Nigerian women grieve in Dogo Nahwa, Nigeria, on Monday, March 8, 2010, after more than 200 people, most of them Christians, were slaughtered on Sunday, according to residents, aid groups and journalists. The local government gave a figure more than twice that amount but offered no casualty list or other information to substantiate it. (AP Photos/Jon Gambrell)Nigerian women grieve in Dogo Nahwa, Nigeria, on Monday, March 8, 2010, after more than 200 people, most of them Christians, were slaughtered on Sunday, according to residents, aid groups and journalists. The local government gave a figure more than twice that amount but offered no casualty list or other information to substantiate it. (AP Photos/Jon Gambrell)

DOGO NAHAWA, Nigeria — The killers showed no mercy: They didn’t spare women and children, or even a 4-day-old baby, from their machetes. On Monday, women wailed in the streets as a dump truck carried dozens of bodies past burned-out homes toward a mass grave.

Rubber-gloved workers pulled ever-smaller bodies from the dump truck and tossed them into the mass grave. A crowd began singing a hymn with the refrain, “Jesus said I am the way to heaven.” As the grave filled, the grieving crowd sang, “Jesus, show me the way.”

At least 200 people, most of them Christians, were slaughtered on Sunday, according to residents, aid groups and journalists. The local government gave a figure more than twice that amount but offered no casualty list or other information to substantiate it.

An Associated Press reporter counted 61 corpses, 32 of them children, being buried in the mass grave in the village of Dogo Nahawa on Monday. Other victims would be buried elsewhere. At a local morgue the bodies of children, including a diaper-clad toddler, were tangled together. One appeared to have been scalped. Others had severed hands and feet.

The horrific violence comes after sectarian killings in this region in January left more than 300 dead, most of them Muslim. Some victims were shoved into sewer pits and communal wells.

Sunday’s bloodshed in three mostly Christian villages appeared to be reprisal attacks, Red Cross spokesman Robin Waubo said.

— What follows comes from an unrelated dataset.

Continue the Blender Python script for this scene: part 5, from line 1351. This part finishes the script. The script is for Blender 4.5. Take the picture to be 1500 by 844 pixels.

Nigeria is almost evenly split between Muslims in the north and the predominantly Christian south. The recent bloodshed has been happening in central Nigeria, in towns which lie along the country’s religious fault line. It is Nigeria’s “middle belt,” where dozens of ethnic groups vie for control of fertile lands.

Rev. Pandang Yamsat, the president of a local Christian group, said he has urged his congregation not to respond violently to Muslims. However, he said he believes that Muslims in the area want to control the region and that any peace talks would only give Muslims “time to conquer territory with swords.”

The Rev. Federico Lombardi, a Vatican spokesman, condemned the violence and said Monday that the conflict must be interpreted in the light of social, economic, ethnic and cultural factors rather than religious hatred.

The killings add to the tally of thousands who have already perished in Africa’s most populous country in the last decade because of religious and political frictions. Rioting in September 2001 killed more than 1,000 people. Muslim-Christian battles killed up to 700 people in 2004. More than 300 residents died during a similar uprising in 2008.

The killings in Dogo Nahawa, three miles south of the region’s main city of Jos, began early Sunday.

Chuwanga Gyang, 30, said he heard a gunshot and left his house through the back door but stopped when he realized that the attackers were shooting to herd fleeing villagers toward another group of attackers carrying machetes.

He recalled climbing into a tree and watching as villagers were killed and the attackers set homes alight over the course of 90 minutes.

The attackers asked people, “Who are you?” in Fulani, a language used mostly by Muslims, and killed those who did not answer back in Fulani, he said.

Plateau state spokesman Gregory Yenlong said police are seeking to arrest Saleh Bayari, the regional leader of the Fulanis, alleging Mr. Bayari had made comments that incited the slaughter. He gave no details.